Indoor radar perception has seen rising interest due to affordable costs driven by emerging automotive imaging radar developments and the benefits of reduced privacy concerns and reliability under hazardous conditions (e.g., fire and smoke). However, existing radar perception pipelines fail to account for distinctive characteristics of the multi-view radar setting. In this paper, we propose Radar dEtection TRansformer (RETR), an extension of the popular DETR architecture, tailored for multi-view radar perception. RETR inherits the advantages of DETR, eliminating the need for hand-crafted components for object detection and segmentation in the image plane. More importantly, RETR incorporates carefully designed modifications such as 1) depth-prioritized feature similarity via a tunable positional encoding (TPE); 2) a tri-plane loss from both radar and camera coordinates; and 3) a learnable radar-to-camera transformation via reparameterization, to account for the unique multi-view radar setting. Evaluated on two indoor radar perception datasets, our approach outperforms existing state-of-the-art methods by a margin of 15.38+ AP for object detection and 11.91+ IoU for instance segmentation, respectively. Our implementation is available at https://github.com/merlresearch/radar-detection-transformer.

Figures (15)

• Figure 1: By taking horizontal-view and vertical-view radar heatmaps as inputs, RETR introduces a depth-prioritizing positional encoding (exploit the shared depth between the two radar views) into transformer self-attention and cross-attention modules and outputs a set of 3D-embedding object queries to support image-plane object detection and segmentation via a calibrated or learnable radar-to-camera coordinate transformation and 3D-to-2D pinhole camera projection.
• Figure 2: Indoor radar perception pipeline: (a) multi-radar views are utilized to estimate 3D BBoxes in the radar coordinate system; (b) the 3D BBoxes are then transformed into the 3D camera coordinate system by a radar-to-camera transformation; and (c) the transformed 3D BBoxes are projected onto the image plane for final object detection.
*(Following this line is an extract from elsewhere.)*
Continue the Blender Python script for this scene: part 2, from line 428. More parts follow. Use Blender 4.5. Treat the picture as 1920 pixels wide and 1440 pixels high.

Blue line denotes a fixed-height regional proposal in RFMask, while Magenta line denotes an object query with learnble height in RETR.
• Figure 3: The RETR architecture: 1) Encoder: Top-$K$ features selection and tunable positional encoding to assist feature association across the two radar views; 2) Decoder: TPE is also used to assist the association between object queries and multi-view radar features; 3) 3D BBox Head: Object queries are enforced to estimate 3D objects in the radar coordinate and projected to $3$ planes for supervision via a coordinate transformation; 4) Segmentation Head: The same queries are used to predict binary pixels within each predicted BBox in the image plane.
• Figure 4: Schemes of positional encoding: (a) the sum operation in the original DETR; (b) the concatenation in Conditional DETR; and (c) TPE in RETR that allows for adjustable dimensions between depth and angular embeddings and promotes higher similarity scores for keys and queries with similar depth embeddings than those far apart in depth.
• Figure 5: Tri-Plane BBox loss.